* **Supplied material**:

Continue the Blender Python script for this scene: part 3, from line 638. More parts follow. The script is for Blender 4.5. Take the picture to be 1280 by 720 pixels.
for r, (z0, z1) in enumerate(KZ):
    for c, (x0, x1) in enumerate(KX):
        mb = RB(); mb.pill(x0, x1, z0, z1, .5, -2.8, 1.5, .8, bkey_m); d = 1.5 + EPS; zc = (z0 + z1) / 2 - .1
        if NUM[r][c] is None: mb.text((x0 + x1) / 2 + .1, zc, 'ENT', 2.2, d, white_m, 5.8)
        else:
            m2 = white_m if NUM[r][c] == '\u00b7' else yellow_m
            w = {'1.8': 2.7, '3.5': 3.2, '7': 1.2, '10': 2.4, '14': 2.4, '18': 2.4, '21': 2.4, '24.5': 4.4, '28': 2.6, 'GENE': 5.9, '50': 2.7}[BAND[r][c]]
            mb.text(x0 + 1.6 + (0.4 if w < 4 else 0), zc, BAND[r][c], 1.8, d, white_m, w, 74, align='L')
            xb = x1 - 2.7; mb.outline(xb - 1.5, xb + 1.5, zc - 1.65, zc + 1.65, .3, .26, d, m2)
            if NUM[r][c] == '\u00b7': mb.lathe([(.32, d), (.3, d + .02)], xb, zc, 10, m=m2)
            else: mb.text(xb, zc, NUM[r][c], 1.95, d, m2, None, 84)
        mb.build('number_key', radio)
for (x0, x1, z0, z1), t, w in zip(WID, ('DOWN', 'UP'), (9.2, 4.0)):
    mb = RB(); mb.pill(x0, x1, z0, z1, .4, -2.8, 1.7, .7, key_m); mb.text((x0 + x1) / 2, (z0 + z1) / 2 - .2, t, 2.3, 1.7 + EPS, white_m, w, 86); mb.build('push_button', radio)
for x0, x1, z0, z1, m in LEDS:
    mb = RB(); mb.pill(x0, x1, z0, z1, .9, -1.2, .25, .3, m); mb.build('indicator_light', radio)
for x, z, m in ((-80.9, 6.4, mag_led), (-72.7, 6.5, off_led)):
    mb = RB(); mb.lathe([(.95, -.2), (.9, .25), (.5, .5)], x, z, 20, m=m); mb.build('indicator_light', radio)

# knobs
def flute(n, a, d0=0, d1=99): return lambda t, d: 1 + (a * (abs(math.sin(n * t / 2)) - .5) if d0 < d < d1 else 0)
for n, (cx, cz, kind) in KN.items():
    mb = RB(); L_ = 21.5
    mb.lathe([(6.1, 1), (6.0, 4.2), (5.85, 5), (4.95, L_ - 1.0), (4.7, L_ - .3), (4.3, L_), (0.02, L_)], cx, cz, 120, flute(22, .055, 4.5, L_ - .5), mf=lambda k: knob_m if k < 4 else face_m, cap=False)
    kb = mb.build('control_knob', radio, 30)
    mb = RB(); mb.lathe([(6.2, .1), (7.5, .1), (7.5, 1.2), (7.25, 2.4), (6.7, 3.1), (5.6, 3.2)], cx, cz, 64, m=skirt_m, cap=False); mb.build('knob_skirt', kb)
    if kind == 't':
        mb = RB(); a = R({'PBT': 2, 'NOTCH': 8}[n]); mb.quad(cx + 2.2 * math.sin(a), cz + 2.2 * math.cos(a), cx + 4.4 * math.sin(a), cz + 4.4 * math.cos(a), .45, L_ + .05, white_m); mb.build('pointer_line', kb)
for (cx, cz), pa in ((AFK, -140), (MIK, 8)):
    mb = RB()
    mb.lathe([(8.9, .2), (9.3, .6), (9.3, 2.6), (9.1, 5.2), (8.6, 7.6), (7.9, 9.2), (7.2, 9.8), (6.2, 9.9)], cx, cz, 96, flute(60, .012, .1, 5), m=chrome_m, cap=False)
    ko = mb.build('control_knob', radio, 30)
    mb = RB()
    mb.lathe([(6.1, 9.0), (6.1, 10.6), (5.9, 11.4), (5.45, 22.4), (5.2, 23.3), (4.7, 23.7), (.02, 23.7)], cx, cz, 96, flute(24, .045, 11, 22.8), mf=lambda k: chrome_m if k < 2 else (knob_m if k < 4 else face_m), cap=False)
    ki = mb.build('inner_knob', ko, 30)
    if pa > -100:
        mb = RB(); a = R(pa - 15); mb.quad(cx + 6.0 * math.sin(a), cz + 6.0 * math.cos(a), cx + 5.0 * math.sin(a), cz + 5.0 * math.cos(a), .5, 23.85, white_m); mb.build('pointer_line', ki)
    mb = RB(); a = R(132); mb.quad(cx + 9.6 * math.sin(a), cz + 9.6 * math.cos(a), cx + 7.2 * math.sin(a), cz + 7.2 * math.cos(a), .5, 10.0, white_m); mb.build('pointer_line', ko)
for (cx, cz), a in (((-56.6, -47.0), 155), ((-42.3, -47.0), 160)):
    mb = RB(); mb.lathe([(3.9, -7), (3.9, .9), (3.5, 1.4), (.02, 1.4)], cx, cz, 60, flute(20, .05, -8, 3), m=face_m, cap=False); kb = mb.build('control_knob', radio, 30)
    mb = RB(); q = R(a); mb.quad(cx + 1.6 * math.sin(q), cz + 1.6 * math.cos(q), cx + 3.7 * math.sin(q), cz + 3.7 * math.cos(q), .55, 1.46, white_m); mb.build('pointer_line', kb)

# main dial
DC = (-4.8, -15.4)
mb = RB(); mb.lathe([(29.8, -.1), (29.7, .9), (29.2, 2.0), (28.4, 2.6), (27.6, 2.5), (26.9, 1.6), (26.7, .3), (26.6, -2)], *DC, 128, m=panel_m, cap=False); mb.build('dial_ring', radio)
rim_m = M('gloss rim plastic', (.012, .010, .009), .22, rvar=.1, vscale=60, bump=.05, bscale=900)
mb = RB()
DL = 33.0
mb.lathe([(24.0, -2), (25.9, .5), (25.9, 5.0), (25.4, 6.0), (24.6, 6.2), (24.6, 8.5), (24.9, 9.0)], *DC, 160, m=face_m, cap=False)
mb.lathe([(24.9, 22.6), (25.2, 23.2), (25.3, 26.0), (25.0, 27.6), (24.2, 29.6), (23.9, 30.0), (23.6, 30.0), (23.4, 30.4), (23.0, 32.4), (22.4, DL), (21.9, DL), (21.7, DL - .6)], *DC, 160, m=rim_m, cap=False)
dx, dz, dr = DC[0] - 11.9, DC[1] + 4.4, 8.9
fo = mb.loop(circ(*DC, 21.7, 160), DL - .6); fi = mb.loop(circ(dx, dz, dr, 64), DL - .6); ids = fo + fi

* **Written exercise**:
From the preceding material, extract every line exactly.

* **Result below**:
Continue the Blender Python script for this scene: part 3, from line 638. More parts follow. The script is for Blender 4.5. Take the picture to be 1280 by 720 pixels.
for r, (z0, z1) in enumerate(KZ):
    for c, (x0, x1) in enumerate(KX):
        mb = RB(); mb.pill(x0, x1, z0, z1, .5, -2.8, 1.5, .8, bkey_m); d = 1.5 + EPS; zc = (z0 + z1) / 2 - .1
        if NUM[r][c] is None: mb.text((x0 + x1) / 2 + .1, zc, 'ENT', 2.2, d, white_m, 5.8)
        else:
            m2 = white_m if NUM[r][c] == '\u00b7' else yellow_m
            w = {'1.8': 2.7, '3.5': 3.2, '7': 1.2, '10': 2.4, '14': 2.4, '18': 2.4, '21': 2.4, '24.5': 4.4, '28': 2.6, 'GENE': 5.9, '50': 2.7}[BAND[r][c]]
            mb.text(x0 + 1.6 + (0.4 if w < 4 else 0), zc, BAND[r][c], 1.8, d, white_m, w, 74, align='L')
            xb = x1 - 2.7; mb.outline(xb - 1.5, xb + 1.5, zc - 1.65, zc + 1.65, .3, .26, d, m2)
            if NUM[r][c] == '\u00b7': mb.lathe([(.32, d), (.3, d + .02)], xb, zc, 10, m=m2)
            else: mb.text(xb, zc, NUM[r][c], 1.95, d, m2, None, 84)
        mb.build('number_key', radio)
for (x0, x1, z0, z1), t, w in zip(WID, ('DOWN', 'UP'), (9.2, 4.0)):
    mb = RB(); mb.pill(x0, x1, z0, z1, .4, -2.8, 1.7, .7, key_m); mb.text((x0 + x1) / 2, (z0 + z1) / 2 - .2, t, 2.3, 1.7 + EPS, white_m, w, 86); mb.build('push_button', radio)
for x0, x1, z0, z1, m in LEDS:
    mb = RB(); mb.pill(x0, x1, z0, z1, .9, -1.2, .25, .3, m); mb.build('indicator_light', radio)
for x, z, m in ((-80.9, 6.4, mag_led), (-72.7, 6.5, off_led)):
    mb = RB(); mb.lathe([(.95, -.2), (.9, .25), (.5, .5)], x, z, 20, m=m); mb.build('indicator_light', radio)

# knobs
def flute(n, a, d0=0, d1=99): return lambda t, d: 1 + (a * (abs(math.sin(n * t / 2)) - .5) if d0 < d < d1 else 0)
for n, (cx, cz, kind) in KN.items():
    mb = RB(); L_ = 21.5
    mb.lathe([(6.1, 1), (6.0, 4.2), (5.85, 5), (4.95, L_ - 1.0), (4.7, L_ - .3), (4.3, L_), (0.02, L_)], cx, cz, 120, flute(22, .055, 4.5, L_ - .5), mf=lambda k: knob_m if k < 4 else face_m, cap=False)
    kb = mb.build('control_knob', radio, 30)
    mb = RB(); mb.lathe([(6.2, .1), (7.5, .1), (7.5, 1.2), (7.25, 2.4), (6.7, 3.1), (5.6, 3.2)], cx, cz, 64, m=skirt_m, cap=False); mb.build('knob_skirt', kb)
    if kind == 't':
        mb = RB(); a = R({'PBT': 2, 'NOTCH': 8}[n]); mb.quad(cx + 2.2 * math.sin(a), cz + 2.2 * math.cos(a), cx + 4.4 * math.sin(a), cz + 4.4 * math.cos(a), .45, L_ + .05, white_m); mb.build('pointer_line', kb)
for (cx, cz), pa in ((AFK, -140), (MIK, 8)):
    mb = RB()
    mb.lathe([(8.9, .2), (9.3, .6), (9.3, 2.6), (9.1, 5.2), (8.6, 7.6), (7.9, 9.2), (7.2, 9.8), (6.2, 9.9)], cx, cz, 96, flute(60, .012, .1, 5), m=chrome_m, cap=False)
    ko = mb.build('control_knob', radio, 30)
    mb = RB()
    mb.lathe([(6.1, 9.0), (6.1, 10.6), (5.9, 11.4), (5.45, 22.4), (5.2, 23.3), (4.7, 23.7), (.02, 23.7)], cx, cz, 96, flute(24, .045, 11, 22.8), mf=lambda k: chrome_m if k < 2 else (knob_m if k < 4 else face_m), cap=False)
    ki = mb.build('inner_knob', ko, 30)
    if pa > -100:
        mb = RB(); a = R(pa - 15); mb.quad(cx + 6.0 * math.sin(a), cz + 6.0 * math.cos(a), cx + 5.0 * math.sin(a), cz + 5.0 * math.cos(a), .5, 23.85, white_m); mb.build('pointer_line', ki)
    mb = RB(); a = R(132); mb.quad(cx + 9.6 * math.sin(a), cz + 9.6 * math.cos(a), cx + 7.2 * math.sin(a), cz + 7.2 * math.cos(a), .5, 10.0, white_m); mb.build('pointer_line', ko)
for (cx, cz), a in (((-56.6, -47.0), 155), ((-42.3, -47.0), 160)):
    mb = RB(); mb.lathe([(3.9, -7), (3.9, .9), (3.5, 1.4), (.02, 1.4)], cx, cz, 60, flute(20, .05, -8, 3), m=face_m, cap=False); kb = mb.build('control_knob', radio, 30)
    mb = RB(); q = R(a); mb.quad(cx + 1.6 * math.sin(q), cz + 1.6 * math.cos(q), cx + 3.7 * math.sin(q), cz + 3.7 * math.cos(q), .55, 1.46, white_m); mb.build('pointer_line', kb)

# main dial
DC = (-4.8, -15.4)
mb = RB(); mb.lathe([(29.8, -.1), (29.7, .9), (29.2, 2.0), (28.4, 2.6), (27.6, 2.5), (26.9, 1.6), (26.7, .3), (26.6, -2)], *DC, 128, m=panel_m, cap=False); mb.build('dial_ring', radio)
rim_m = M('gloss rim plastic', (.012, .010, .009), .22, rvar=.1, vscale=60, bump=.05, bscale=900)
mb = RB()
DL = 33.0
mb.lathe([(24.0, -2), (25.9, .5), (25.9, 5.0), (25.4, 6.0), (24.6, 6.2), (24.6, 8.5), (24.9, 9.0)], *DC, 160, m=face_m, cap=False)
mb.lathe([(24.9, 22.6), (25.2, 23.2), (25.3, 26.0), (25.0, 27.6), (24.2, 29.6), (23.9, 30.0), (23.6, 30.0), (23.4, 30.4), (23.0, 32.4), (22.4, DL), (21.9, DL), (21.7, DL - .6)], *DC, 160, m=rim_m, cap=False)
dx, dz, dr = DC[0] - 11.9, DC[1] + 4.4, 8.9
fo = mb.loop(circ(*DC, 21.7, 160), DL - .6); fi = mb.loop(circ(dx, dz, dr, 64), DL - .6); ids = fo + fi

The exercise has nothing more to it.